Nel cuore dell’Europa, dove le cattedrali testimoniano ancora la fede di un tempo e dove il Dio del cristianesimo si proclama Dio di pace, infuriano le guerre. Il conflitto tra Russia e Ucraina non è solo una contesa geopolitica: è una lacerazione interna al mondo ortodosso, un tradimento silenzioso dell’eredità evangelica. Ma non è l’unico scenario di fuoco: dal Medio Oriente alla regione del Sahel, il mondo si frammenta, mentre l’Occidente arranca, incapace di parlare un linguaggio comune, figlio di mille contraddizioni.
In Italia, il dato fa riflettere: oltre 300 femminicidi in tre anni. In Francia, le rivolte delle banlieue esplodono ogni estate come un incendio sotto la pelle. In Germania, la crescita della destra estrema si nutre della frustrazione sociale. Le nuove generazioni sembrano perse in un deserto digitale e identitario, con tassi di disagio mentale in crescita esponenziale. Uno studio dell’OMS del 2024 segnala un aumento del 35% nei disturbi depressivi tra gli under 30 in Europa.
L’Occidente, oggi, è una società violenta, stanca, indebitata. Gli Stati Uniti sfiorano i 35.000 miliardi di debito pubblico. L’Italia è a oltre il 140% del PIL, mentre la Germania, un tempo locomotiva d’Europa, si avvita in una stagnazione cronica. Il Vecchio Continente è anche, letteralmente, vecchio: l’età mediana in Europa supera i 44 anni, contro i 19 dell’Africa e i 30 del mondo arabo.
Intanto, altrove, il futuro è già cominciato.
Nei paesi del Golfo, si pianificano città senza auto e senza emissioni, come Neom in Arabia Saudita: un progetto da 500 miliardi di dollari per costruire una megalopoli lineare nel deserto, alimentata al 100% da energia rinnovabile e governata da intelligenze artificiali. In Qatar e negli Emirati, le università collaborano con i migliori centri di ricerca del mondo, mentre i fondi sovrani investono nelle startup più avanzate dell’intelligenza artificiale e della biotecnologia.
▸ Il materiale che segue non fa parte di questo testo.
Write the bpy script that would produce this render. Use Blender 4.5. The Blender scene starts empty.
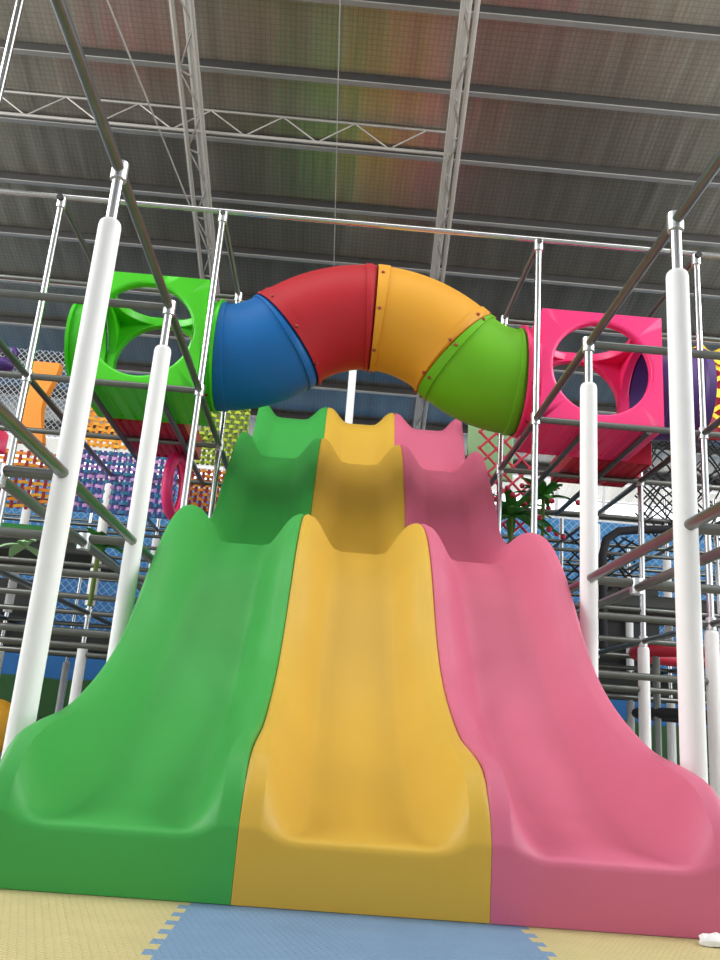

L’Arabia Saudita nel 2024 ha superato la soglia dei 900 miliardi di dollari di PIL, con un tasso di crescita del 4,3%, sostenuto non più solo dal petrolio, ma da investimenti strategici nei settori digitali e nel turismo. Il fondo sovrano saudita (PIF) gestisce asset per oltre 800 miliardi di dollari. A confronto, l’Italia fatica a trovare 10 miliardi per tagliare il cuneo fiscale.
In Asia, l’India ha superato la Cina per popolazione, ma anche per ritmo di innovazione: è diventata hub mondiale del software e dei servizi digitali, con oltre 100 “unicorni” (startup valutate oltre un miliardo di dollari). La Corea del Sud e il Giappone continuano a dominare la frontiera tecnologica in settori come i semiconduttori e la robotica.
L’Occidente, invece, si trova a dover difendere l’esistente. E spesso nemmeno ci riesce. L’Europa discute per mesi sul Patto di Stabilità, mentre l’Africa esporta giovani e importazioni culturali occidentali. Ma non basta: al di sotto del Mediterraneo, cresce una nuova classe dirigente, sempre meno dipendente dalle ex potenze coloniali e sempre più orientata verso nuove alleanze con la Cina, la Russia, l’India.
Il paradosso è bruciante: il mondo che ha predicato la pace, oggi alimenta guerre per procura. Il continente che ha inventato la modernità sembra incapace di immaginare il futuro. E mentre le società europee si sfaldano tra individualismo e burocrazia, tra povertà educativa e debito pubblico, il mondo arabo e l’Asia progettano il mondo di domani – con giovani, capitali, ambizione.
Non è una questione solo economica. È spirituale, antropologica, politica.
L’Occidente si è svuotato di fede, di senso, di comunità. L’Oriente, pur tra mille contraddizioni, ha ancora una direzione, un’energia, una fame di futuro. Non è detto che quel futuro sarà migliore. Ma certamente sarà loro.